後述するが、ダイハツは従来にない体制で開発に臨み、低燃費技術「イーステクノロジー(Energy Saving Technology)」を完成させる。

ところが、ミライース発売の3カ月後に当たる11年12月、冒頭で本田が指摘する通りスズキは30.2キロのアルトエコを発売。0.2キロと“鼻の差”で、王座を奪ったのだ。

「悔しかった……」。ミライースの開発責任者を務めた上田亨(現在は執行役員)は僅差の逆転に話が及ぶと、今でも唇をかみしめる。

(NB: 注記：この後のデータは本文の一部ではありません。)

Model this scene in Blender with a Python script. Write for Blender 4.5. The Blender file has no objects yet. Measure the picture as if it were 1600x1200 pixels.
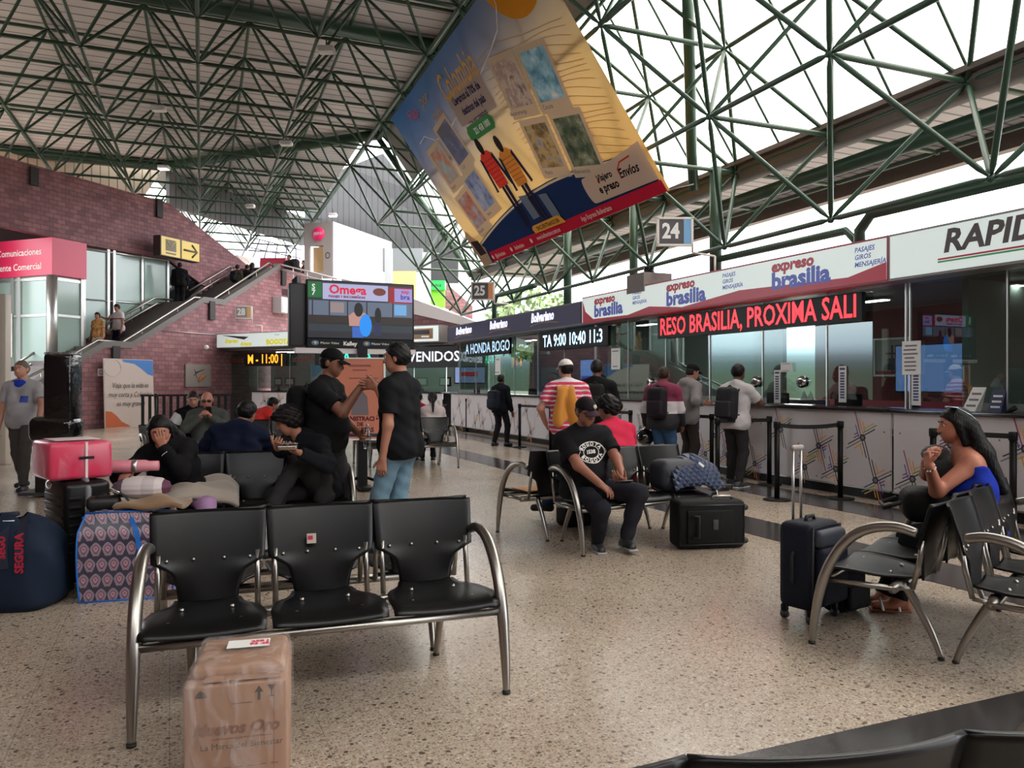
import bpy, bmesh, math, random
import numpy as np
from mathutils import Vector, Matrix, Euler
random.seed(7)
rng = np.random.default_rng(7)
SC = bpy.context.scene
COL = SC.collection
R = math.radians

# ---------------------------------------------------------------- camera
cam_d = bpy.data.cameras.new('camera')
cam_d.sensor_width = 36.0
cam_d.lens = 27.0
cam_d.clip_end = 400
cam_d.shift_y = -0.002
cam = bpy.data.objects.new('camera', cam_d)
COL.objects.link(cam)
cam.location = (0, 0, 1.5)
cam.rotation_euler = (R(90), 0, 0)
SC.camera = cam

# ---------------------------------------------------------------- world: bright overcast sky
world = bpy.data.worlds.new('world')
SC.world = world
world.use_nodes = True
wn = world.node_tree.nodes; wl = world.node_tree.links
wn.clear()
w_out = wn.new('ShaderNodeOutputWorld'); w_bg = wn.new('ShaderNodeBackground')
w_tc = wn.new('ShaderNodeTexCoord'); w_sep = wn.new('ShaderNodeSeparateXYZ'); w_rmp = wn.new('ShaderNodeValToRGB')
wl.new(w_tc.outputs['Generated'], w_sep.inputs[0])
w_map = wn.new('ShaderNodeMapRange'); w_map.inputs[1].default_value = -1; w_map.inputs[2].default_value = 1
wl.new(w_sep.outputs['Z'], w_map.inputs[0]); wl.new(w_map.outputs[0], w_rmp.inputs[0])
cr = w_rmp.color_ramp
cr.elements[0].position = 0.0; cr.elements[0].color = (.10, .10, .09, 1)
cr.elements[1].position = 1.0; cr.elements[1].color = (1.0, .985, .96, 1)
for pos, c in ((.495, (.05, .06, .045)), (.506, (.05, .065, .05)), (.514, (.085, .105, .12)), (.522, (.34, .40, .46)), (.56, (.80, .83, .87)), (.66, (.98, .985, 1.0))):
    e = cr.elements.new(pos); e.color = (*c, 1)
wl.new(w_rmp.outputs[0], w_bg.inputs[0]); wl.new(w_bg.outputs[0], w_out.inputs[0])
w_bg.inputs[1].default_value = 6.0
sun_d = bpy.data.lights.new('sun', 'SUN'); sun_d.energy = 1.2; sun_d.angle = R(25); sun_d.color = (1, .95, .88)
sun = bpy.data.objects.new('sun', sun_d); COL.objects.link(sun); sun.rotation_euler = (R(28), R(38), 0)

vs = SC.view_settings
vs.view_transform = 'Standard'; vs.look = 'None'; vs.gamma = 1.0; vs.use_curve_mapping = False
vs.exposure = 0.3

# ---------------------------------------------------------------- helpers
def W(px, py, d):
    "world point seen at pixel (px,py) of the 1600x1200 frame at depth d"
    return Vector(((px - 800) / 1200 * d, d, 1.5 + (597 - py) / 1200 * d))

def srgb(r, g, b):
    f = lambda c: ((c / 255 + .055) / 1.055) ** 2.4 if c > 10 else c / 255 / 12.92
    return (f(r), f(g), f(b), 1.0)

MATS = {}
def mat(name, rgb=(128, 128, 128), rough=.5, metal=0.0, spec=.5, noise=0.0, nscale=12.0, bump=0.0, bscale=60.0, emit=None, es=1.0, coat=0.0, sheen=0.0):
    if name in MATS: return MATS[name]
    m = bpy.data.materials.new(name); m.use_nodes = True
    nt = m.node_tree; b = nt.nodes['Principled BSDF']
    c = srgb(*rgb)
    b.inputs['Base Color'].default_value = c
    b.inputs['Roughness'].default_value = rough
    b.inputs['Metallic'].default_value = metal
    b.inputs['Specular IOR Level'].default_value = spec
    b.inputs['Coat Weight'].default_value = coat
    b.inputs['Sheen Weight'].default_value = sheen
    if emit:
        b.inputs['Emission Color'].default_value = srgb(*emit); b.inputs['Emission Strength'].default_value = es
    tc = None
    if noise or bump:
        tc = nt.nodes.new('ShaderNodeTexCoord')
    if noise:
        n = nt.nodes.new('ShaderNodeTexNoise'); n.inputs['Scale'].default_value = nscale; n.inputs['Detail'].default_value = 4
        nt.links.new(tc.outputs['Object'], n.inputs['Vector'])
        mx = nt.nodes.new('ShaderNodeMix'); mx.data_type = 'RGBA'
        mx.inputs[6].default_value = tuple(x * (1 - noise) for x in c[:3]) + (1,)
        mx.inputs[7].default_value = tuple(min(1, x * (1 + noise)) for x in c[:3]) + (1,)
        nt.links.new(n.outputs['Fac'], mx.inputs[0]); nt.links.new(mx.outputs[2], b.inputs['Base Color'])
    if bump:
        n2 = nt.nodes.new('ShaderNodeTexNoise'); n2.inputs['Scale'].default_value = bscale; n2.inputs['Detail'].default_value = 3
        nt.links.new(tc.outputs['Object'], n2.inputs['Vector'])
        bp = nt.nodes.new('ShaderNodeBump'); bp.inputs['Strength'].default_value = bump; bp.inputs['Distance'].default_value = .01
        nt.links.new(n2.outputs['Fac'], bp.inputs['Height']); nt.links.new(bp.outputs[0], b.inputs['Normal'])
    MATS[name] = m
    return m

def ramp_mat(name, axis, stops, rough=.8, scale=1.0, noise=0.0, nscale=8.0):
    "bands of colour along one object axis: stops = [(position, rgb), ...] constant"
    if name in MATS: return MATS[name]
    m = bpy.data.materials.new(name); m.use_nodes = True
    nt = m.node_tree; b = nt.nodes['Principled BSDF']; b.inputs['Roughness'].default_value = rough
    tc = nt.nodes.new('ShaderNodeTexCoord'); sp = nt.nodes.new('ShaderNodeSeparateXYZ'); rp = nt.nodes.new('ShaderNodeValToRGB')
    nt.links.new(tc.outputs['Object'], sp.inputs[0])
    lo, hi = stops[0][0], stops[-1][0] + .001
    mr = nt.nodes.new('ShaderNodeMapRange'); mr.inputs[1].default_value = lo; mr.inputs[2].default_value = hi
    src = sp.outputs['XYZ'.index(axis)]
    if noise:
        n = nt.nodes.new('ShaderNodeTexNoise'); n.inputs['Scale'].default_value = nscale
        nt.links.new(tc.outputs['Object'], n.inputs['Vector'])
        ma = nt.nodes.new('ShaderNodeMath'); ma.operation = 'MULTIPLY_ADD'; ma.inputs[1].default_value = noise
        nt.links.new(n.outputs['Fac'], ma.inputs[0]); nt.links.new(src, ma.inputs[2]); src = ma.outputs[0]
    nt.links.new(src, mr.inputs[0]); nt.links.new(mr.outputs[0], rp.inputs[0])
    cr = rp.color_ramp; cr.interpolation = 'CONSTANT'
    for i, (p, c) in enumerate(stops):
        t = (p - lo) / (hi - lo)
        if i == 0: e = cr.elements[0]; e.position = t
        elif i == 1: e = cr.elements[1]; e.position = t
        else: e = cr.elements.new(t)
        e.color = srgb(*c)
    nt.links.new(rp.outputs[0], b.inputs['Base Color'])
    MATS[name] = m
    return m

def glass_mat(name, tint=(200, 215, 210), base=.06, rough=.0, spec=.62):
    "thin pane: see-through with fresnel mirror reflection"
    if name in MATS: return MATS[name]
    m = bpy.data.materials.new(name); m.use_nodes = True
    nt = m.node_tree; nt.nodes.clear()
    o = nt.nodes.new('ShaderNodeOutputMaterial'); mx = nt.nodes.new('ShaderNodeMixShader')
    t = nt.nodes.new('ShaderNodeBsdfTransparent'); g = nt.nodes.new('ShaderNodeBsdfGlossy')
    t.inputs[0].default_value = srgb(*tint); g.inputs['Roughness'].default_value = rough
    g.inputs[0].default_value = (.9, .95, .95, 1)
    lw = nt.nodes.new('ShaderNodeLayerWeight'); lw.inputs[0].default_value = .25
    ma = nt.nodes.new('ShaderNodeMath'); ma.operation = 'MULTIPLY_ADD'; ma.inputs[1].default_value = .75 * spec; ma.inputs[2].default_value = base
    nt.links.new(lw.outputs['Fresnel'], ma.inputs[0]); nt.links.new(ma.outputs[0], mx.inputs[0])
    nt.links.new(t.outputs[0], mx.inputs[1]); nt.links.new(g.outputs[0], mx.inputs[2]); nt.links.new(mx.outputs[0], o.inputs[0])
    MATS[name] = m
    return m

def emis(name, rgb, s=1.0):
    return mat(name, (10, 10, 10), .4, emit=rgb, es=s)

def tag(o, label=None, cat=None, group=None, kind=None):
    if label: o['label'] = label
    if cat: o['category'] = cat
    if group: o['group'] = group
    if kind: o['kind'] = kind
    return o

def thing(name, label, cat, loc=(0, 0, 0), rotz=0.0, group=None, kind=None):
    o = bpy.data.objects.new(name, None); COL.objects.link(o)
    o.empty_display_size = .1
    o.location = loc; o.rotation_euler = (0, 0, rotz)
    return tag(o, label, cat, group, kind)

def copy_tree(o, parent=None):
    c = o.copy(); COL.objects.link(c)
    if parent is not None: c.parent = parent
    for ch in list(o.children): copy_tree(ch, c)
    return c

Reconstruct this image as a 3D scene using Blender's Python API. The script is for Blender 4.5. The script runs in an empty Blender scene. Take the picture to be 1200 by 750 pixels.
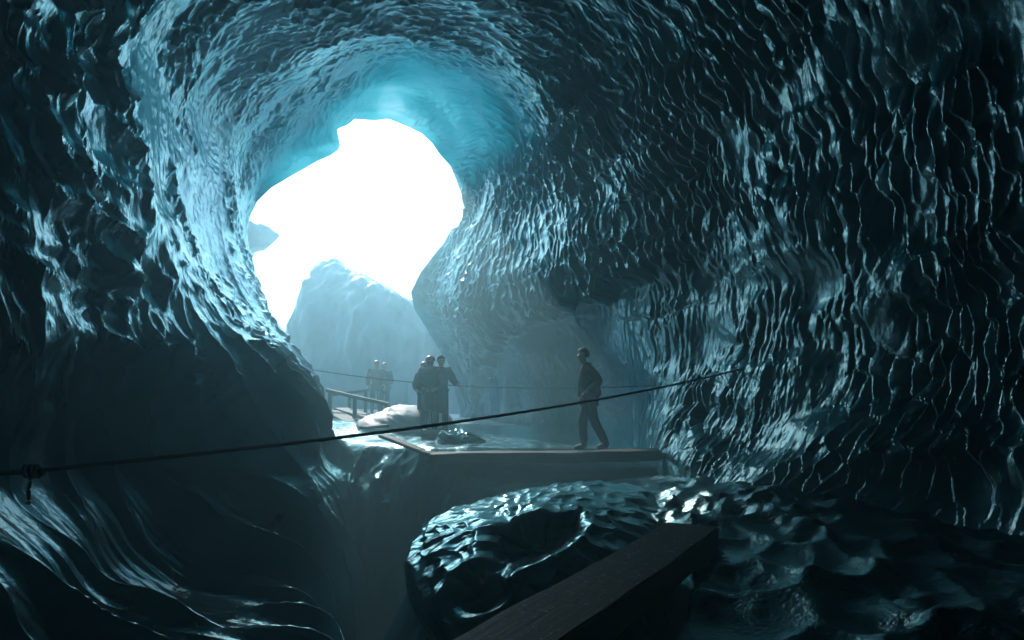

「ただ、我々のミライースは入り口のクルマから一番グレードの高いクルマまで同じ燃費なのです。どのグレードを買うお客さんにも差別なく低燃費を提供したいから。そこは勝ったというか、思想が違うのだと思います」

一方スズキサイドは当時、「やるべきことをやったら、30.2となっただけ。ミライースを意識したわけではない」(スズキ首脳)と話していたが、この攻防を機に軽自動車「低燃費戦争」の火ぶたが切って落とされる。

スズキの総大将である鈴木修会長兼社長は「小数点以下の争いに意味はない。整数でいきなさいと開発現場に指示した」と話す。同時に「カタログ数値をやみくもに上げるのではなく、実際の燃費数値との差をなくしていくことを考えよ」とも現場に伝えていた。

やられたらやり返す

さて、軽自動車は8割が乗用で、2割が軽トラックなどの商用だ。メーンの乗用は、今は大きく3つのジャンルに分けられる(図参照)。

図を拡大
自動車のタイプ解説(PIXTA=写真)

(1)全高が1700ミリ以上の「スーパーハイトワゴン」。近年急に伸びている。
(2)全高が1500~1700ミリの「ハイト(トール)ワゴン」。構成比は一番大きい。
(3)従来からあるハッチバックの「セダン」。

かつて軽は(3)だけだったが、93年発売のワゴンRにより(2)が生まれ、03年登場のタントが(1)の先駆けだ。

セダンで始まった低燃費戦争は、翌年には大票田のハイトにも広がる。

12年9月にスズキが発売した5代目ワゴンRは、28.8キロを達成。ガソリンを使わずに減速時に回生発電する新技術の「エネチャージ」搭載が大きかったが、従来モデルの23.6キロより22%も燃費性能を向上させた。